Commentary: It’s not like it is in the movies

 

So, here’s the thing. We all want that perfect relationship. We all want skipping in a meadow, into a field of unbelievable bliss. But it’s never like that

No one stands outside your window with beat box playing romantic music

No one stands in the rain outside your house.

It’s not like it is in the movies.

I may sound like a bit of a relationship Grinch. But isn’t it better to face reality?

Yeah… that’s what I thought.

Relationships are work. Work you really love. Or love to hate.

There is a show that I watch religiously. It’s probably familiar to you. It’s called Grey’s Anatomy.
Meredith and Derek’s relationship (the main couple) is perfect. Perfect in the sense they have had the ups and downs, they have loved each other, and hated each other and despite all that they love each other, through a plane crash, her trying to drown herself, and eventually, spoiler alert, Derek dies, and leaves Meredith.

But her words, “pick me, choose me, love me” resonate with me.

She built him a house of candles.

It’s the kind of relationship that gives us over the top ideas about what our relationship should be.

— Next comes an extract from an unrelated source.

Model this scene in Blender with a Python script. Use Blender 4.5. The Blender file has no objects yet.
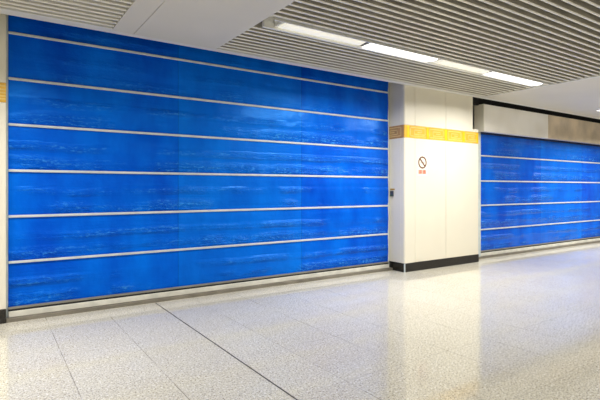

I think we want to live in that fantasy world; we want to be a part of something that makes us feel special and alive, but that’s so far from reality, we can only see it happen from the outside of a screen. .

You fight, and things get complicated, and messy. Like you had a kid that coloured your wall with non-erasable marker.

Some arguments and disagreements bare the weight of 10 tons.

Some arguments are forgivable.

Some are not forgivable.

We all hope deep down that our relationships will be perfect, that we’ll plan the perfect wedding on our Pinterest website, and we’ll get exactly every detail right.

But sometimes our relationship changes and we aren’t prepared. And we do not feel that it’s fair or even right. Your feelings might be different than your partner’s. Someone told me recently, what’s meant to be will be.

Not everything works out. Not everything is perfect. And even if you think that you have ruined everything, you probably haven’t. You just have to realize that people aren’t perfect and it’s not like it is in the movies.

And these days, friends with benefits attitudes rule relationships. Like meaningless sex and one-night stands are the key to all our commitment problems.

A drunken night where two bodies grind against each other in the hopes of attaining some sort of bliss.

Tinder rules the world of millennials, common TV shows now include them for simple humour. Yet we are filled with romantic ideas that are out of this world.

Yes, but that’s better than creepy Pinterest girl right?

Perhaps I’ve spent too much time thinking about it, wanting it; wanting the perfect relationship that only exist in movies.

The little girl inside me who pictured I’d meet the right guy and it would all just fall into place is gone now.

I’ve grown up. I’ve learned.

Relationships are hard work. The kind of work you love. And of course, sometimes hate.

But, let’s get real. You’re not Leonardo DiCaprio and I’m not Kate Winslet. It’s not going to happen that way. And its not like that was a happy ending

And as for how my story ends, we’ll I’ll have to get back to you on that one.